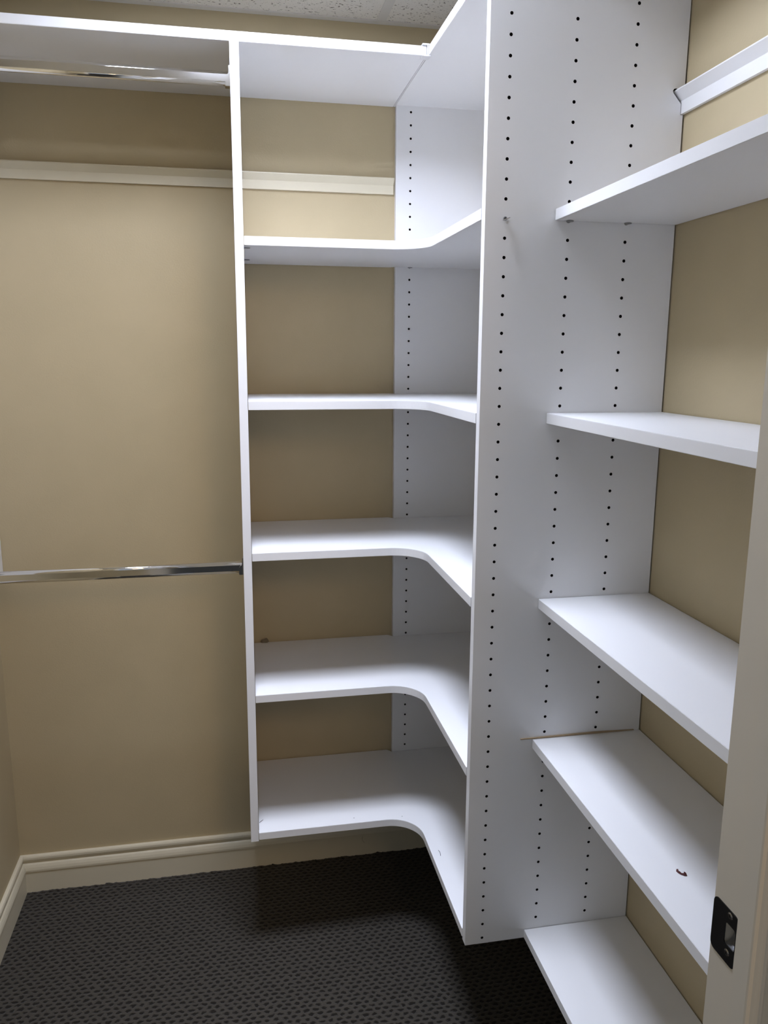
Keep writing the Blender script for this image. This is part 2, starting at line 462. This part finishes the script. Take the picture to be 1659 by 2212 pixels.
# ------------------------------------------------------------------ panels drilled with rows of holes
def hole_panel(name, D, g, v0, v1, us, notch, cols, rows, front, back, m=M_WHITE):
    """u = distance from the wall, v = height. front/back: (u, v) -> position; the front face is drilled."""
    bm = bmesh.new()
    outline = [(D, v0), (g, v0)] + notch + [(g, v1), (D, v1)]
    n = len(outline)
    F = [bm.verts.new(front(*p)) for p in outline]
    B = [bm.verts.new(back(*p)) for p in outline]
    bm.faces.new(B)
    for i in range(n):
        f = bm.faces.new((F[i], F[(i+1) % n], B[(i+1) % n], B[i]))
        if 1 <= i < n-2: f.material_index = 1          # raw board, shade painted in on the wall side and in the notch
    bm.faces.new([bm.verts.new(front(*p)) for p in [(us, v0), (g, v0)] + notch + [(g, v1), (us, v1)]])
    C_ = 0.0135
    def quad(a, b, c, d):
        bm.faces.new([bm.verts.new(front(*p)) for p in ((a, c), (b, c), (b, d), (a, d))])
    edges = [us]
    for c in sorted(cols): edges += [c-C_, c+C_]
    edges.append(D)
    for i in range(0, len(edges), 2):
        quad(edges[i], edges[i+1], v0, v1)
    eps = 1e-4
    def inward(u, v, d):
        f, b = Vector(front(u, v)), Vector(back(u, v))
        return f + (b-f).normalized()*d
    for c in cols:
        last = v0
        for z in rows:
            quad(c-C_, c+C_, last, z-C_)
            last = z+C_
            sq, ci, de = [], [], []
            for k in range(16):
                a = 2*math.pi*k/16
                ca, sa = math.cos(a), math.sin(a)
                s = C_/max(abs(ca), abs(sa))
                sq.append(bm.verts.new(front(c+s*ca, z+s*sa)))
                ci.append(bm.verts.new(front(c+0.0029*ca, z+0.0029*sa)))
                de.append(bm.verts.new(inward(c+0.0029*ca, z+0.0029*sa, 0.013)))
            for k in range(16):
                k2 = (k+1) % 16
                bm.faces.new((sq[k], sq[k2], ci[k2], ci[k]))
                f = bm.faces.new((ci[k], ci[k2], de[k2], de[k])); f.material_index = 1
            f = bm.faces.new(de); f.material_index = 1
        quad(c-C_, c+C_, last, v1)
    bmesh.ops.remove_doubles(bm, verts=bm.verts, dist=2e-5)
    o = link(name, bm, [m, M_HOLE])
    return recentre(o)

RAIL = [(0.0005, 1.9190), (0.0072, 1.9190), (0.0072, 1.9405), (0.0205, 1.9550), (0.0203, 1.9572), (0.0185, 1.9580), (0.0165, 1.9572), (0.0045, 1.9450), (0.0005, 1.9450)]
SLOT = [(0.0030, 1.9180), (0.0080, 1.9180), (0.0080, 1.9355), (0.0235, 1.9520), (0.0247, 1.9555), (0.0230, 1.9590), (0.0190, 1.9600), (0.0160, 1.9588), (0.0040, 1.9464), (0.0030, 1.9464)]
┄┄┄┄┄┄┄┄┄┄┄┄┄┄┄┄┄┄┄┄
> _THE REQUEST_
Transcribe each line of the data above, unaltered, from the one where "f = bm.faces.new((ci[k], ci[k2], de[k2], de[k]));" appears to the one where "return recentre(o)" appears, inclusive of both.

> _ANSWER TO THE EXERCISE_
                f = bm.faces.new((ci[k], ci[k2], de[k2], de[k])); f.material_index = 1
            f = bm.faces.new(de); f.material_index = 1
        quad(c-C_, c+C_, last, v1)
    bmesh.ops.remove_doubles(bm, verts=bm.verts, dist=2e-5)
    o = link(name, bm, [m, M_HOLE])
    return recentre(o)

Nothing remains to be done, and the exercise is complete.